--- START OF Provided entries ---

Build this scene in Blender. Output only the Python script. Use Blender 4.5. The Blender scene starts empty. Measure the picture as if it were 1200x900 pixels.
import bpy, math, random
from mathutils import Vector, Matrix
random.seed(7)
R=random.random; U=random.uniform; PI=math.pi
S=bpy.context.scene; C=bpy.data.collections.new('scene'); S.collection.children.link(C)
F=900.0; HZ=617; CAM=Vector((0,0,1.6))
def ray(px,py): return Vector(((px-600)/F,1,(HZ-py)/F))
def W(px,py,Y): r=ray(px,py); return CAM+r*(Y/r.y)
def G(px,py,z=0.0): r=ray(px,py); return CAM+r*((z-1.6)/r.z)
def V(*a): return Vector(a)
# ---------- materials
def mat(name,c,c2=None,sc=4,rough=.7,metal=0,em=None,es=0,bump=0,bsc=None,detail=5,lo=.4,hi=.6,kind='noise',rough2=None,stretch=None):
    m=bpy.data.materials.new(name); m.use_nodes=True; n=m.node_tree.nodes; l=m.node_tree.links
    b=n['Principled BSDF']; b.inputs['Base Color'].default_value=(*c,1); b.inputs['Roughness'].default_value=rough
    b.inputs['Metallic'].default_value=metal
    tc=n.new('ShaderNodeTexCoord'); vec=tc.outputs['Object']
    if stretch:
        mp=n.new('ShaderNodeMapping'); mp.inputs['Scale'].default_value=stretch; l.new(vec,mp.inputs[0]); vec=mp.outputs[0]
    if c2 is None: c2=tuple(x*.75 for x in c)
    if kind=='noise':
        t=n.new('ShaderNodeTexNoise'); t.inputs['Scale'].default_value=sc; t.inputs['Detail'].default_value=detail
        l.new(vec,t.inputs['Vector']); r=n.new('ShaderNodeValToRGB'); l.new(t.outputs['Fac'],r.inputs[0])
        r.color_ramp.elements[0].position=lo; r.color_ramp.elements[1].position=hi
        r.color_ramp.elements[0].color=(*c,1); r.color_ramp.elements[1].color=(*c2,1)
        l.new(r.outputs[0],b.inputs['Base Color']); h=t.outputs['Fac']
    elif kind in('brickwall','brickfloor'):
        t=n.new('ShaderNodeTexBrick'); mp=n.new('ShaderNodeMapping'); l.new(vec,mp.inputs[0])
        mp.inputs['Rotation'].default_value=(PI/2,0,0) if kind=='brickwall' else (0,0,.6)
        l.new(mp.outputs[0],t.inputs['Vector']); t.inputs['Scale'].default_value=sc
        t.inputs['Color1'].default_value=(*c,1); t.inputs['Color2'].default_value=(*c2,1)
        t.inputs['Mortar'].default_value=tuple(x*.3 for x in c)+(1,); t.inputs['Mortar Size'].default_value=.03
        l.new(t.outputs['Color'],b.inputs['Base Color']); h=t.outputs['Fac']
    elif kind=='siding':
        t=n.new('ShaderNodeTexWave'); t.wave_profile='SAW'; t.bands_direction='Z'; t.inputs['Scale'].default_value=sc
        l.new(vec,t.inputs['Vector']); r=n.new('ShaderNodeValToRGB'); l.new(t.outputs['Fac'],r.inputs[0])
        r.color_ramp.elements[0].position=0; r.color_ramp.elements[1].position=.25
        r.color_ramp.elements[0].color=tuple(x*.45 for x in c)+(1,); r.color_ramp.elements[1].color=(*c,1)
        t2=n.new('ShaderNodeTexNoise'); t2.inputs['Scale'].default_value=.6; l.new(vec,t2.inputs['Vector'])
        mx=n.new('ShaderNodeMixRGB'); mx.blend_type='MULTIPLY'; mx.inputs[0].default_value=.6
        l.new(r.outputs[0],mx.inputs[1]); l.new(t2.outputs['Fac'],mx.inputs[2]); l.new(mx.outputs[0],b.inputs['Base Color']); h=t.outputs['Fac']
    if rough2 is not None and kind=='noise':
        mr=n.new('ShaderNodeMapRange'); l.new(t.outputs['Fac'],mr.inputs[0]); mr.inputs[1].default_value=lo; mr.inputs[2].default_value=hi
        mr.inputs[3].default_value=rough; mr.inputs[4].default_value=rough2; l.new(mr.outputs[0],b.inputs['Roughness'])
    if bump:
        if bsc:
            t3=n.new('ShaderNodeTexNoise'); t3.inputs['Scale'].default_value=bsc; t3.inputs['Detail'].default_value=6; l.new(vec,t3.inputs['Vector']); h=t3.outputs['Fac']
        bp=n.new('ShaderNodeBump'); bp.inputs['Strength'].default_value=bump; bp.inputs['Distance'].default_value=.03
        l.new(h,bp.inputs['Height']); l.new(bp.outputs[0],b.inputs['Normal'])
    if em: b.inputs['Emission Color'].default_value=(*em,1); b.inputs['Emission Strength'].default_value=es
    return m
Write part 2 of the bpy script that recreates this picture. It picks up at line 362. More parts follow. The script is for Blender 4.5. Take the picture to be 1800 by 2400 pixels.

--- END OF Provided entries ---

Exercise directions: Identify the lines that hold the word "pixels". Copy every one of them.

Answer:
Build this scene in Blender. Output only the Python script. Use Blender 4.5. The Blender scene starts empty. Measure the picture as if it were 1200x900 pixels.
Write part 2 of the bpy script that recreates this picture. It picks up at line 362. More parts follow. The script is for Blender 4.5. Take the picture to be 1800 by 2400 pixels.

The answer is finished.